* _Your task_
Copy out the listing in full, exactly as written, but not its pictures.

* _Information supplied_

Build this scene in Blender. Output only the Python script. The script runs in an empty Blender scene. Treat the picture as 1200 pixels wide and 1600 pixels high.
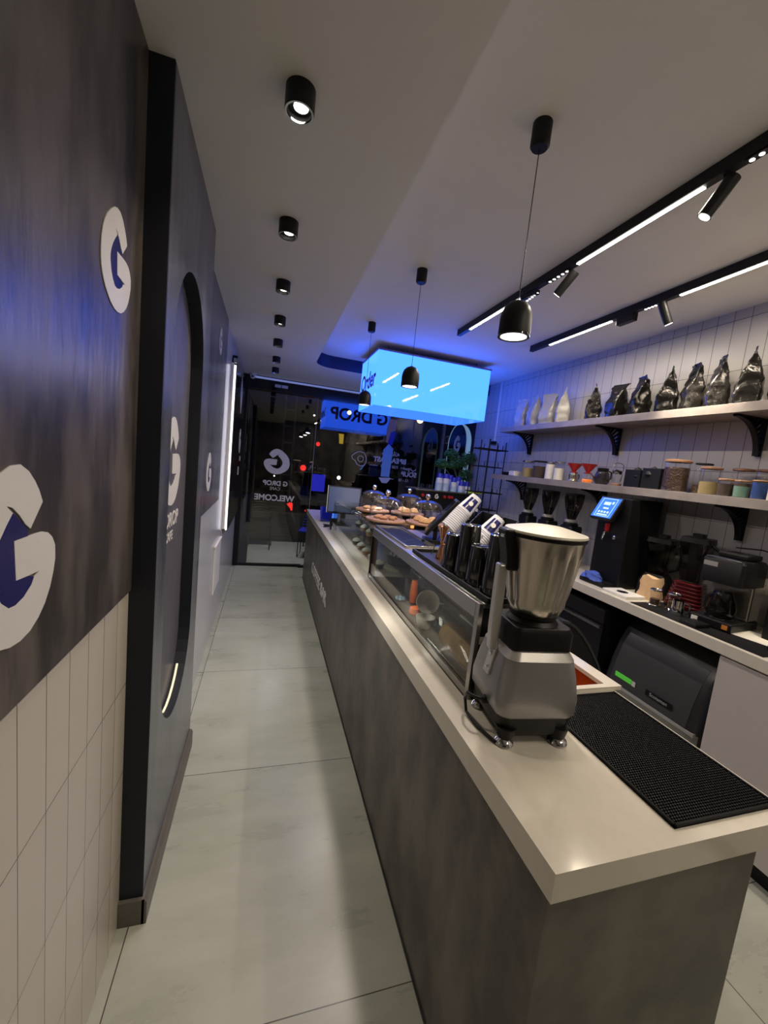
import bpy, bmesh, math, random
from mathutils import Vector, Matrix, noise
from math import sin, cos, pi, radians
S = bpy.context.scene
COL = S.collection
R = random.Random(7)

# ------------------------------------------------------------------ camera, world, exposure
cam = bpy.data.cameras.new('camera')
cam.sensor_fit = 'VERTICAL'
cam.sensor_height = 36.0
cam.lens = 36.0 * 622.436 / 1600.0
cam.clip_start = 0.02
cam.clip_end = 200
camo = bpy.data.objects.new('camera', cam)
COL.objects.link(camo)


def rot3(axis, a):
    return Matrix.Rotation(a, 3, axis)


# camera attitude (world -> camera, x right, y down, z forward)
B = Matrix(((1, 0, 0), (0, 0, -1), (0, 1, 0)))
RW = rot3('Z', 0.10679718) @ rot3('X', 0.11791699) @ rot3('Y', -0.29456533) @ B
flip = Matrix(((1, 0, 0), (0, -1, 0), (0, 0, -1)))
camo.matrix_world = Matrix.Translation((0, 0, 1.7)) @ (RW.transposed() @ flip).to_4x4()
S.camera = camo

W = bpy.data.worlds.new('night')
S.world = W
W.use_nodes = True
W.node_tree.nodes['Background'].inputs[0].default_value = (0.006, 0.007, 0.012, 1)
W.node_tree.nodes['Background'].inputs[1].default_value = 1.0
S.view_settings.view_transform = 'Standard'
S.view_settings.look = 'None'
S.view_settings.exposure = 0.5
S.view_settings.gamma = 1.0
S.view_settings.use_curve_mapping = False
S.cycles.max_bounces = 10
S.cycles.transparent_max_bounces = 24
S.cycles.use_denoising = True

K_WARM = (1.0, 0.86, 0.68)
P_TRACK, P_DOWN, P_PEND, P_SPOT = 8.5, 7.5, 4.5, 14.0
BOX_E = 3.4      # light box panel emission

# ------------------------------------------------------------------ materials
MATS = {}


def mat(name, col, rough=0.5, metal=0.0, var=0.0, scale=8.0, stretch=(1, 1, 1), bump=0.0, bscale=None,
        spec=0.5, emis=None, es=0.0, col2=None, coat=0.0, rvar=0.0, trans=0.0, detail=5, lo=0.3, hi=0.7):
    if name in MATS:
        return MATS[name]
    m = bpy.data.materials.new(name)
    m.use_nodes = True
    nt = m.node_tree
    b = nt.nodes['Principled BSDF']
    b.inputs['Base Color'].default_value = (*col, 1)
    b.inputs['Roughness'].default_value = rough
    b.inputs['Metallic'].default_value = metal
    b.inputs['Specular IOR Level'].default_value = spec
    b.inputs['Coat Weight'].default_value = coat
    b.inputs['Coat Roughness'].default_value = 0.08
    b.inputs['Transmission Weight'].default_value = trans
    if emis:
        b.inputs['Emission Color'].default_value = (*emis, 1)
        b.inputs['Emission Strength'].default_value = es
    # every material is procedural: a soft noise varies colour / roughness
    tc = nt.nodes.new('ShaderNodeTexCoord')
    mp = nt.nodes.new('ShaderNodeMapping')
    mp.inputs['Scale'].default_value = stretch
    nz = nt.nodes.new('ShaderNodeTexNoise')
    nz.inputs['Scale'].default_value = scale
    nz.inputs['Detail'].default_value = detail
    nz.inputs['Roughness'].default_value = 0.62
    nt.links.new(tc.outputs['Object'], mp.inputs[0])
    nt.links.new(mp.outputs[0], nz.inputs[0])
    rp = nt.nodes.new('ShaderNodeValToRGB')
    c2 = col2 if col2 else tuple(min(1, c * (1 + var)) for c in col)
    c1 = col if col2 else tuple(c * (1 - var) for c in col)
    rp.color_ramp.elements[0].position = lo
    rp.color_ramp.elements[0].color = (*c1, 1)
    rp.color_ramp.elements[1].position = hi
    rp.color_ramp.elements[1].color = (*c2, 1)
    nt.links.new(nz.outputs[0], rp.inputs[0])
    nt.links.new(rp.outputs[0], b.inputs['Base Color'])
    if rvar:
        mr = nt.nodes.new('ShaderNodeMapRange')
        mr.inputs['To Min'].default_value = max(0.02, rough - rvar)
        mr.inputs['To Max'].default_value = rough + rvar
        nt.links.new(nz.outputs[0], mr.inputs[0])
        nt.links.new(mr.outputs[0], b.inputs['Roughness'])
    if bump:
        n2 = nt.nodes.new('ShaderNodeTexNoise')
        n2.inputs['Scale'].default_value = bscale or scale * 4
        n2.inputs['Detail'].default_value = 4
        nt.links.new(mp.outputs[0], n2.inputs[0])
        bp = nt.nodes.new('ShaderNodeBump')
        bp.inputs['Strength'].default_value = bump
        bp.inputs['Distance'].default_value = 0.01
        nt.links.new(n2.outputs[0], bp.inputs['Height'])
        nt.links.new(bp.outputs[0], b.inputs['Normal'])
    MATS[name] = m
    return m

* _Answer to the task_
Build this scene in Blender. Output only the Python script. The script runs in an empty Blender scene. Treat the picture as 1200 pixels wide and 1600 pixels high.
import bpy, bmesh, math, random
from mathutils import Vector, Matrix, noise
from math import sin, cos, pi, radians
S = bpy.context.scene
COL = S.collection
R = random.Random(7)

# ------------------------------------------------------------------ camera, world, exposure
cam = bpy.data.cameras.new('camera')
cam.sensor_fit = 'VERTICAL'
cam.sensor_height = 36.0
cam.lens = 36.0 * 622.436 / 1600.0
cam.clip_start = 0.02
cam.clip_end = 200
camo = bpy.data.objects.new('camera', cam)
COL.objects.link(camo)


def rot3(axis, a):
    return Matrix.Rotation(a, 3, axis)


# camera attitude (world -> camera, x right, y down, z forward)
B = Matrix(((1, 0, 0), (0, 0, -1), (0, 1, 0)))
RW = rot3('Z', 0.10679718) @ rot3('X', 0.11791699) @ rot3('Y', -0.29456533) @ B
flip = Matrix(((1, 0, 0), (0, -1, 0), (0, 0, -1)))
camo.matrix_world = Matrix.Translation((0, 0, 1.7)) @ (RW.transposed() @ flip).to_4x4()
S.camera = camo

W = bpy.data.worlds.new('night')
S.world = W
W.use_nodes = True
W.node_tree.nodes['Background'].inputs[0].default_value = (0.006, 0.007, 0.012, 1)
W.node_tree.nodes['Background'].inputs[1].default_value = 1.0
S.view_settings.view_transform = 'Standard'
S.view_settings.look = 'None'
S.view_settings.exposure = 0.5
S.view_settings.gamma = 1.0
S.view_settings.use_curve_mapping = False
S.cycles.max_bounces = 10
S.cycles.transparent_max_bounces = 24
S.cycles.use_denoising = True

K_WARM = (1.0, 0.86, 0.68)
P_TRACK, P_DOWN, P_PEND, P_SPOT = 8.5, 7.5, 4.5, 14.0
BOX_E = 3.4      # light box panel emission

# ------------------------------------------------------------------ materials
MATS = {}


def mat(name, col, rough=0.5, metal=0.0, var=0.0, scale=8.0, stretch=(1, 1, 1), bump=0.0, bscale=None,
        spec=0.5, emis=None, es=0.0, col2=None, coat=0.0, rvar=0.0, trans=0.0, detail=5, lo=0.3, hi=0.7):
    if name in MATS:
        return MATS[name]
    m = bpy.data.materials.new(name)
    m.use_nodes = True
    nt = m.node_tree
    b = nt.nodes['Principled BSDF']
    b.inputs['Base Color'].default_value = (*col, 1)
    b.inputs['Roughness'].default_value = rough
    b.inputs['Metallic'].default_value = metal
    b.inputs['Specular IOR Level'].default_value = spec
    b.inputs['Coat Weight'].default_value = coat
    b.inputs['Coat Roughness'].default_value = 0.08
    b.inputs['Transmission Weight'].default_value = trans
    if emis:
        b.inputs['Emission Color'].default_value = (*emis, 1)
        b.inputs['Emission Strength'].default_value = es
    # every material is procedural: a soft noise varies colour / roughness
    tc = nt.nodes.new('ShaderNodeTexCoord')
    mp = nt.nodes.new('ShaderNodeMapping')
    mp.inputs['Scale'].default_value = stretch
    nz = nt.nodes.new('ShaderNodeTexNoise')
    nz.inputs['Scale'].default_value = scale
    nz.inputs['Detail'].default_value = detail
    nz.inputs['Roughness'].default_value = 0.62
    nt.links.new(tc.outputs['Object'], mp.inputs[0])
    nt.links.new(mp.outputs[0], nz.inputs[0])
    rp = nt.nodes.new('ShaderNodeValToRGB')
    c2 = col2 if col2 else tuple(min(1, c * (1 + var)) for c in col)
    c1 = col if col2 else tuple(c * (1 - var) for c in col)
    rp.color_ramp.elements[0].position = lo
    rp.color_ramp.elements[0].color = (*c1, 1)
    rp.color_ramp.elements[1].position = hi
    rp.color_ramp.elements[1].color = (*c2, 1)
    nt.links.new(nz.outputs[0], rp.inputs[0])
    nt.links.new(rp.outputs[0], b.inputs['Base Color'])
    if rvar:
        mr = nt.nodes.new('ShaderNodeMapRange')
        mr.inputs['To Min'].default_value = max(0.02, rough - rvar)
        mr.inputs['To Max'].default_value = rough + rvar
        nt.links.new(nz.outputs[0], mr.inputs[0])
        nt.links.new(mr.outputs[0], b.inputs['Roughness'])
    if bump:
        n2 = nt.nodes.new('ShaderNodeTexNoise')
        n2.inputs['Scale'].default_value = bscale or scale * 4
        n2.inputs['Detail'].default_value = 4
        nt.links.new(mp.outputs[0], n2.inputs[0])
        bp = nt.nodes.new('ShaderNodeBump')
        bp.inputs['Strength'].default_value = bump
        bp.inputs['Distance'].default_value = 0.01
        nt.links.new(n2.outputs[0], bp.inputs['Height'])
        nt.links.new(bp.outputs[0], b.inputs['Normal'])
    MATS[name] = m
    return m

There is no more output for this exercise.